Yes, there are other, less competitive activities now being offered in schools as part of physical education – but no, it doesn’t mean that our cotton-wool-clad babes are being BANNED from WINNING at games because it might hurt their FEELINGS. Some children just prefer keeping fit by activities that require a different kind of discipline, concentration and skill. It’s not necessarily a bad thing. What’s wrong with sport for the purposes of enjoyment? Fun?
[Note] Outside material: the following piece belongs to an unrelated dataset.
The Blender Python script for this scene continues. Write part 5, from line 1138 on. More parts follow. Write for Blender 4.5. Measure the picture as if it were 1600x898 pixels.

There’s something of the “Never did me any harm” attitude about all this, as there is about so much of this Government’s education policy. Let’s face it, this is hardly a cabinet of Jocks who were first to be picked when it came to making teams; these were the losers who got told to stand at silly mid-off in the hope a stray cricket ball might shatter their skulls. Because they suffered, and succeeded (if you deem success as ‘not quite winning a general election despite spending vast millions of pounds’), children today must suffer in order to succeed.

But wait a moment. Who’s this joker, prancing about the gardens of Number 10 Downing Street in his shirt sleeves, wafting a badminton racket around as if he’s trying to swat a fat, asthmatic fly? Why, it’s a pre-tracksuit David Cameron, having a laugh and a joke while playing sport.

Look, that’s a fine and praiseworthy thing, but… well. Odd. It’s almost as if this person is playing sport not with a “winning is everything” attitude in his mind, but for the purposes of… well, enjoyment. Fun. There doesn’t seem to be that ‘competitive ethos’ there at all. What a terrible example to set to children!

That’s the problem when you try and johnterry your way into things that you don’t really know enough about: you’re going to end up looking rather silly, sooner or later. Let the kids have their fun, and not worry about victory or defeat. They don’t want to end up the kind of real loser who wears a tracksuit, just to try and steal a little glory.